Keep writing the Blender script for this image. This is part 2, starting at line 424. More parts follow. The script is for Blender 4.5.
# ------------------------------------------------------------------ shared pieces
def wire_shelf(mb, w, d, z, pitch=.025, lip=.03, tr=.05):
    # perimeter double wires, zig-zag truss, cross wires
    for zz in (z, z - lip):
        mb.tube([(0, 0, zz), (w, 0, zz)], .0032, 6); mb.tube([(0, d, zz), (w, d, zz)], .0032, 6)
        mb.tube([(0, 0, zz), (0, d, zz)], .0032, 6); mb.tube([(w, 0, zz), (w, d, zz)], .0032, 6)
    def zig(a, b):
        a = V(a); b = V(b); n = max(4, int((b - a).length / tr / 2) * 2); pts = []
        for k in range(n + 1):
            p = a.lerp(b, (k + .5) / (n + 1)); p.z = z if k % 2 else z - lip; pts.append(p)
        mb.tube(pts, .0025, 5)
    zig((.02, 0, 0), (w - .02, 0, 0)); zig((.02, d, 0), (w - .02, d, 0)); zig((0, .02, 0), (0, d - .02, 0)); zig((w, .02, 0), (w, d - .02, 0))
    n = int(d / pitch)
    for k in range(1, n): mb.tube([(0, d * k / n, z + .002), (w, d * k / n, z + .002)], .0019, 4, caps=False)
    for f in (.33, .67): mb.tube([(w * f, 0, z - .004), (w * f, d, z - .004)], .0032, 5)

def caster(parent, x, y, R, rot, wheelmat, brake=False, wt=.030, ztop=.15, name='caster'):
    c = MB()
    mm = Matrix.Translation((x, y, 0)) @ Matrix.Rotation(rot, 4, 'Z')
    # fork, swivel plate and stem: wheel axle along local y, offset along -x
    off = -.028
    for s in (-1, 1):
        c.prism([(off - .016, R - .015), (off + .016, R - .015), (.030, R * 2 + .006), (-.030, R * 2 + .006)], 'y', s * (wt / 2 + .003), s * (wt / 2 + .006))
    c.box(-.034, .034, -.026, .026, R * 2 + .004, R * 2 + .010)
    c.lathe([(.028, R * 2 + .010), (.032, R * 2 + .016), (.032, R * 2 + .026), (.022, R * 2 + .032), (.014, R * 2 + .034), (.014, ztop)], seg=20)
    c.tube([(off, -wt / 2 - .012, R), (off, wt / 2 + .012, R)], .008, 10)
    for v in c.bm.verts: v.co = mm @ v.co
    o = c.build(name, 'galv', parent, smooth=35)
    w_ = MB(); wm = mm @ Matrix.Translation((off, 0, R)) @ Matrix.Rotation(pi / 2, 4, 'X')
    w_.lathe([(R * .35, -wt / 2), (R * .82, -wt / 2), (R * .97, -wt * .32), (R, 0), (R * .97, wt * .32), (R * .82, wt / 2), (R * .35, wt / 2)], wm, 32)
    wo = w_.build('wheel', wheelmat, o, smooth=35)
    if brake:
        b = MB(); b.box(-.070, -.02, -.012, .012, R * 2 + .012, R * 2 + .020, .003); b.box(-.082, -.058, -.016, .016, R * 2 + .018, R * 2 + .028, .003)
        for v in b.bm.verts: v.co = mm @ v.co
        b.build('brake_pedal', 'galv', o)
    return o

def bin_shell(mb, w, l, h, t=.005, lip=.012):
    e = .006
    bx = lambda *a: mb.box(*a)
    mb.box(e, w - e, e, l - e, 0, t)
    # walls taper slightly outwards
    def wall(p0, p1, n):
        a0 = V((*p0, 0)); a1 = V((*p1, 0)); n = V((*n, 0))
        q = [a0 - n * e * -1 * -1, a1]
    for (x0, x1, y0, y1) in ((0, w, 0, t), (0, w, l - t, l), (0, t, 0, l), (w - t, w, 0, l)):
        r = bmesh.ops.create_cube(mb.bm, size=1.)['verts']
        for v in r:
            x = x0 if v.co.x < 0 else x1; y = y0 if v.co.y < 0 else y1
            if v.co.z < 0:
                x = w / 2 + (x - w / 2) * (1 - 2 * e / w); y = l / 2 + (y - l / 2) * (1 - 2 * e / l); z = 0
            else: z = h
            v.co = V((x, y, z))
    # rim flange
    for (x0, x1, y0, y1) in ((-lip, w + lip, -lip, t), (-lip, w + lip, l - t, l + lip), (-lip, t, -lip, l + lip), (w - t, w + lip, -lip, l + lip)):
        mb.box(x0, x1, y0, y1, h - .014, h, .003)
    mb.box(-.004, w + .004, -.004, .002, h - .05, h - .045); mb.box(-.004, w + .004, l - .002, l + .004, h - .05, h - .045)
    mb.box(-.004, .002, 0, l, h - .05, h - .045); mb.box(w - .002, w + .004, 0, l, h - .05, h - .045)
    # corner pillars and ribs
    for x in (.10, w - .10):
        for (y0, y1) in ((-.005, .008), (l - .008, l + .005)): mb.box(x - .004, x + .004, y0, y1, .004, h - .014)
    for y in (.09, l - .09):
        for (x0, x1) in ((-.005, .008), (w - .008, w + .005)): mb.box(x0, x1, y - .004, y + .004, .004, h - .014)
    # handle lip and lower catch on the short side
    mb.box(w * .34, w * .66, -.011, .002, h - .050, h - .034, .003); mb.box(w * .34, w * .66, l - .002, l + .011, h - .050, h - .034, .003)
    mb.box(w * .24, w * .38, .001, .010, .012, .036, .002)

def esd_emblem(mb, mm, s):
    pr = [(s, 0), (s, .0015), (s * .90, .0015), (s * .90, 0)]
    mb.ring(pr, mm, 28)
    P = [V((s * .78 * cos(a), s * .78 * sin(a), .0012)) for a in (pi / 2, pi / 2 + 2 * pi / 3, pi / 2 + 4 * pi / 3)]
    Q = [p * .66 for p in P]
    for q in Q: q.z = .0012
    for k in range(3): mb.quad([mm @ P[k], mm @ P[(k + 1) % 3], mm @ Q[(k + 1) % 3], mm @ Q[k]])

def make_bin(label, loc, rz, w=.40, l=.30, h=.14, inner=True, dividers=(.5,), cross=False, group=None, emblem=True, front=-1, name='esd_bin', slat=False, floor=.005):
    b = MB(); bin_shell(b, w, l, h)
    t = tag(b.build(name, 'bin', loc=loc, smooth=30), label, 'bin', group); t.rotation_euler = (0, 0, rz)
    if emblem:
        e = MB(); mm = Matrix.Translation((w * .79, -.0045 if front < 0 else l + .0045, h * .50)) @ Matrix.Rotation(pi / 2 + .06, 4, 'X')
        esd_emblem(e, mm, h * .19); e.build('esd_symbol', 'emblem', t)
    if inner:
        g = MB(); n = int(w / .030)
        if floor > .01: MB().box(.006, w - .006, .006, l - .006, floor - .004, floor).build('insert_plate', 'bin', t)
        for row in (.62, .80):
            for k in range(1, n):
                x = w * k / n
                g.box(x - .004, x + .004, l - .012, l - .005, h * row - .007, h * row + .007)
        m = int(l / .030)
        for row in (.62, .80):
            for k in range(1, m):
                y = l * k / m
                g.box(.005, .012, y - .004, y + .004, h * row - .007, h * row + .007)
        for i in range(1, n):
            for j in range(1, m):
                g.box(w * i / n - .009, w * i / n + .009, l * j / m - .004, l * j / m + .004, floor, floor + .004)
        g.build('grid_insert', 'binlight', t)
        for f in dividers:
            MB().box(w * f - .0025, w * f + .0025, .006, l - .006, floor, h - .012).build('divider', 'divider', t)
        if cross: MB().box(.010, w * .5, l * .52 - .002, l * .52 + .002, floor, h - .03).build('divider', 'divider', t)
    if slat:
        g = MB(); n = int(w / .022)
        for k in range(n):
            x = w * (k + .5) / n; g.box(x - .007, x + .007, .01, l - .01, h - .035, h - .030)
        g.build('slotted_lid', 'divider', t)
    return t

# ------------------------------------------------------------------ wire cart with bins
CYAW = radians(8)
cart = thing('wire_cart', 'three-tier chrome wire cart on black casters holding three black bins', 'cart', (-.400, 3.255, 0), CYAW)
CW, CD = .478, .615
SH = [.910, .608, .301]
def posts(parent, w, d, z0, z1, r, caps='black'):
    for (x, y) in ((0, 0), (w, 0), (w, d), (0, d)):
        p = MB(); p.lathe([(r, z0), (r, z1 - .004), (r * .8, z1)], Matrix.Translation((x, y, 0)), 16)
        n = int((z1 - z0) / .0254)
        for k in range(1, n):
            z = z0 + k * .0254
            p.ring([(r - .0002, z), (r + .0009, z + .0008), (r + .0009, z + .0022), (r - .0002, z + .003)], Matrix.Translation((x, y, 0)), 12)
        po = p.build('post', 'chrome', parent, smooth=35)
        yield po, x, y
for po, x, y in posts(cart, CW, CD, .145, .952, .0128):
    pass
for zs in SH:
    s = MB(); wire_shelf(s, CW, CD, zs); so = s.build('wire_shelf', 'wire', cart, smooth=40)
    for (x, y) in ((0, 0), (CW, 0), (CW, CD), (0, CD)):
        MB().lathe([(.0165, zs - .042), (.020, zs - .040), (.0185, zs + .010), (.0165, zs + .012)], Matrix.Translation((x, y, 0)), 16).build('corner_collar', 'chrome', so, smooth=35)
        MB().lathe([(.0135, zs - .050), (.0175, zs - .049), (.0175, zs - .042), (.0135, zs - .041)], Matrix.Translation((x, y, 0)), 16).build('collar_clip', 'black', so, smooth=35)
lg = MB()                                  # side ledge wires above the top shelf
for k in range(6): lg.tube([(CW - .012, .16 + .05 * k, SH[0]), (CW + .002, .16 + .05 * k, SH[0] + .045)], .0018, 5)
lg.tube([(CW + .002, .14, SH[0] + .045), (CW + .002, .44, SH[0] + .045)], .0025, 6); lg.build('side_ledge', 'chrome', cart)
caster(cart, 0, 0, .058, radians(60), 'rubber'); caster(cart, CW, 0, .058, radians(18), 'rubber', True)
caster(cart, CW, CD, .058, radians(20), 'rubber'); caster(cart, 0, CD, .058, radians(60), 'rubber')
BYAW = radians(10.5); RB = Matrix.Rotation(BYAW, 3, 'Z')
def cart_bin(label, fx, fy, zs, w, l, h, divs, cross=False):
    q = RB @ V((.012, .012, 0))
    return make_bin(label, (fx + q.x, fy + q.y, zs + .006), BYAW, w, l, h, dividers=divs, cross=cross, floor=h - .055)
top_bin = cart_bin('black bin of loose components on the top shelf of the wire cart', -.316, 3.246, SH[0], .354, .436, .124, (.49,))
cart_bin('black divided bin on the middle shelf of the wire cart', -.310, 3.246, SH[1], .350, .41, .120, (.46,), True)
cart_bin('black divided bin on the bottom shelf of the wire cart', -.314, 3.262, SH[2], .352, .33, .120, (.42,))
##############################
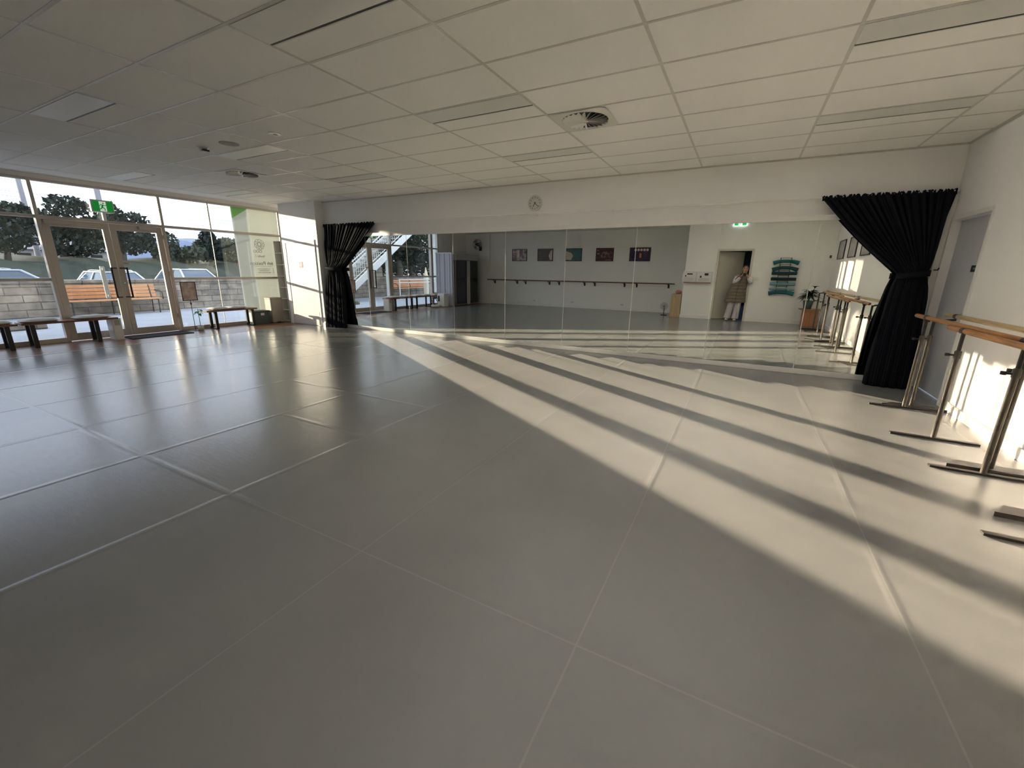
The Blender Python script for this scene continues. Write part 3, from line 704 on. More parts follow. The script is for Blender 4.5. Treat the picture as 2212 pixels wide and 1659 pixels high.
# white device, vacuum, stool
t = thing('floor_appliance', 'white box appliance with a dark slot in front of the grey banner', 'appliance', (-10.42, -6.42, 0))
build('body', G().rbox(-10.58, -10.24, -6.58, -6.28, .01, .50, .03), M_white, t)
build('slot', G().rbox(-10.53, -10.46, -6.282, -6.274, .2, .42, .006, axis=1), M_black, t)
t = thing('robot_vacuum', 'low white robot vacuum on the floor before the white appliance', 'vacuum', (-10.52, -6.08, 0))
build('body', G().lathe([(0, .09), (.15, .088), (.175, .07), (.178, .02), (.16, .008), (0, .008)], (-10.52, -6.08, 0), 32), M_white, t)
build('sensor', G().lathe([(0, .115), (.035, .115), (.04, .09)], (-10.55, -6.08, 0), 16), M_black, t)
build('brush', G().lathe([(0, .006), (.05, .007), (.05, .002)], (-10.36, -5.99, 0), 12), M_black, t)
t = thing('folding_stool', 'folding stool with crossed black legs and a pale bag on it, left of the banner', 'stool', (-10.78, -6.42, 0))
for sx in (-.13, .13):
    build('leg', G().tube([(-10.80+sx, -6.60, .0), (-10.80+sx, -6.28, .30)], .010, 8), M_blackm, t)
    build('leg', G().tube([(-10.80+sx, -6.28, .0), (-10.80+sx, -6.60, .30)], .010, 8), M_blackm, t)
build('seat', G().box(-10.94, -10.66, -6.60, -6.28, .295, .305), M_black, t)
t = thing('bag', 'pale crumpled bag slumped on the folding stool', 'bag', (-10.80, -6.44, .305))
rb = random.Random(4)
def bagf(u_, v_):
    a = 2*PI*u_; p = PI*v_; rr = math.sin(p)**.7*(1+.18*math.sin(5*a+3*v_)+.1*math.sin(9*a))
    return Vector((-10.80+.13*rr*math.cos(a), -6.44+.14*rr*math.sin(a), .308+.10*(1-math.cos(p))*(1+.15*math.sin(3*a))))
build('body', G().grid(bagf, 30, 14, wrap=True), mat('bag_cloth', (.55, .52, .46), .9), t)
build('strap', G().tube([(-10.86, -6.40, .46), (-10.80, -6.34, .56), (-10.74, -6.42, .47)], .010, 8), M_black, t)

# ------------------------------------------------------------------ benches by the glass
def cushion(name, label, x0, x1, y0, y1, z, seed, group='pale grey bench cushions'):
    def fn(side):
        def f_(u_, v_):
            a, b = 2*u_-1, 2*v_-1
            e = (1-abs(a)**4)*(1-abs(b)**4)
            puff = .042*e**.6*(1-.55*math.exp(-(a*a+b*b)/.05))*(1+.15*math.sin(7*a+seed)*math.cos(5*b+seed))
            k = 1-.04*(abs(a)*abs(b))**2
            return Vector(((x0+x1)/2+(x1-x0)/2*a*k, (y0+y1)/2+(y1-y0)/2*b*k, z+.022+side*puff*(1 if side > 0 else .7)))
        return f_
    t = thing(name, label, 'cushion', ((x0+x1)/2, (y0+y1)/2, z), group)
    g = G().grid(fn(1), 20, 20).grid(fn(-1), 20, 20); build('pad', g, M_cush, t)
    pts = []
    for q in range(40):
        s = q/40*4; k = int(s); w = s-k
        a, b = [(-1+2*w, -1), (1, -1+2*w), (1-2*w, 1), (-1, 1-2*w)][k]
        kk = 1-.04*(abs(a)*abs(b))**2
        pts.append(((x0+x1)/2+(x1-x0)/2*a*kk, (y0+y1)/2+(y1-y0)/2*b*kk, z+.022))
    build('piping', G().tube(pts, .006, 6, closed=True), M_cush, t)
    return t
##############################
### WHAT NEEDS TO BE DONE:
Extract every line of the records above that contains the word "follow".

### ANSWER TO THIS EXERCISE:
Keep writing the Blender script for this image. This is part 2, starting at line 424. More parts follow. The script is for Blender 4.5.
The Blender Python script for this scene continues. Write part 3, from line 704 on. More parts follow. The script is for Blender 4.5. Treat the picture as 2212 pixels wide and 1659 pixels high.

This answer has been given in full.